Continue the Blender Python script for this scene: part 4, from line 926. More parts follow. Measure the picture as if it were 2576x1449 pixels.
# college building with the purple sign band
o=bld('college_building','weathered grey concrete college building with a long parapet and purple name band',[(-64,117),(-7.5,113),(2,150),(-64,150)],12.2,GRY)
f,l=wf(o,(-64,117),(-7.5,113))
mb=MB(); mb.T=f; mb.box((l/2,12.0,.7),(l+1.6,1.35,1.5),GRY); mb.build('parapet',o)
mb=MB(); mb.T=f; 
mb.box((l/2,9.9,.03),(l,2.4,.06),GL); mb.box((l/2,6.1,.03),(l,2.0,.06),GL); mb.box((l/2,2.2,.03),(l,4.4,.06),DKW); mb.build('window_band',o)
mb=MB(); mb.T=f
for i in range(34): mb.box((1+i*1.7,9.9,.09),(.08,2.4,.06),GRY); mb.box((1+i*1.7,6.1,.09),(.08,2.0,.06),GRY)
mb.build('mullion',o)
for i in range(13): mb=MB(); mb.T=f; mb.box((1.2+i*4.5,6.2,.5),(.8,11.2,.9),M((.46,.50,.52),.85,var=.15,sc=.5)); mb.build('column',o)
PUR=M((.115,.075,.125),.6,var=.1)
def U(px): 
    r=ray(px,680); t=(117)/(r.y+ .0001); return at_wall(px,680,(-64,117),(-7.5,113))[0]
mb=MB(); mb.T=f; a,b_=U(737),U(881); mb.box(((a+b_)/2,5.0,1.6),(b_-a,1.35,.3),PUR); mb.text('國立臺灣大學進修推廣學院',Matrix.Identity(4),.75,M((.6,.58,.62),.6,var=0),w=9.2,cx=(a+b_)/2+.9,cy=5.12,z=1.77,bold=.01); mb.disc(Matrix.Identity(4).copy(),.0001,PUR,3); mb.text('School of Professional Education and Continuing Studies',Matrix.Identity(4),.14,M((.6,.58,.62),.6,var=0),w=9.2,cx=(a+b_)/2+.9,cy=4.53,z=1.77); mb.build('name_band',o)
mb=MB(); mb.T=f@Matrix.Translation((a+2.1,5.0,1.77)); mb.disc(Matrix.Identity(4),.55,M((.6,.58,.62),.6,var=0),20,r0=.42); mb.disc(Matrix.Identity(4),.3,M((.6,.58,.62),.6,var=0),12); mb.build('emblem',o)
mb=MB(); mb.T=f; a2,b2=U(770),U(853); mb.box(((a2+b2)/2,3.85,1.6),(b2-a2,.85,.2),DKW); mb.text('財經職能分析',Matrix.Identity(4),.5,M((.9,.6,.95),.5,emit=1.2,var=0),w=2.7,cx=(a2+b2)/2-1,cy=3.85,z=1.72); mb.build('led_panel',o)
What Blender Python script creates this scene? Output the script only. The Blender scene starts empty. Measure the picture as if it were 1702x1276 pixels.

====

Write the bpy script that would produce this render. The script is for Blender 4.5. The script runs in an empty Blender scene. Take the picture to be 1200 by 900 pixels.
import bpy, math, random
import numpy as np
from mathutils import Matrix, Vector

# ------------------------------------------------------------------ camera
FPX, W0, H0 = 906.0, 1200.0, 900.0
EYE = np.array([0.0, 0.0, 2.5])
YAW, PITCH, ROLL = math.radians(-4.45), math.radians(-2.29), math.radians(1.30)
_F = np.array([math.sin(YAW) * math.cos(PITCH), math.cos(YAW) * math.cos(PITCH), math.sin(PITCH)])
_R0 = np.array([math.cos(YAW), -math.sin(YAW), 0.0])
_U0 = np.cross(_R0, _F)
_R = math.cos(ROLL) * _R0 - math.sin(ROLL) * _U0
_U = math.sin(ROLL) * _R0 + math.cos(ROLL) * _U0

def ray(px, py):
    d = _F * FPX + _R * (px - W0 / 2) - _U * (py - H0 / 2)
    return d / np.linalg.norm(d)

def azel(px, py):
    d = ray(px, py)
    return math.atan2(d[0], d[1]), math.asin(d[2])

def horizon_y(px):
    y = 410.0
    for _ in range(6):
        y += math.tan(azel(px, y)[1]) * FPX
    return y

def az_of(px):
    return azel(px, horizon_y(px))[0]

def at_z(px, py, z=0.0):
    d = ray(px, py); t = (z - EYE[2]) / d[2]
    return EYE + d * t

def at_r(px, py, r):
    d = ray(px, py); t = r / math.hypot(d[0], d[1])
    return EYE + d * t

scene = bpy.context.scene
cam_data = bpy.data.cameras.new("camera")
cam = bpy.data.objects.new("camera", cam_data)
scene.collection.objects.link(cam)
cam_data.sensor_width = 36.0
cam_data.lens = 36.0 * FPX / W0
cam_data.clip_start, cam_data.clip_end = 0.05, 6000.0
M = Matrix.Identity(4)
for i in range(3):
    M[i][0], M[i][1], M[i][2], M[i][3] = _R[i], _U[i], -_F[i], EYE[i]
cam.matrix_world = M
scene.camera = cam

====

→ YOUR INSTRUCTIONS: Take every line from the data that contains the word "Python".

→ OUTPUT OF THE EXERCISE:
Continue the Blender Python script for this scene: part 4, from line 926. More parts follow. Measure the picture as if it were 2576x1449 pixels.
What Blender Python script creates this scene? Output the script only. The Blender scene starts empty. Measure the picture as if it were 1702x1276 pixels.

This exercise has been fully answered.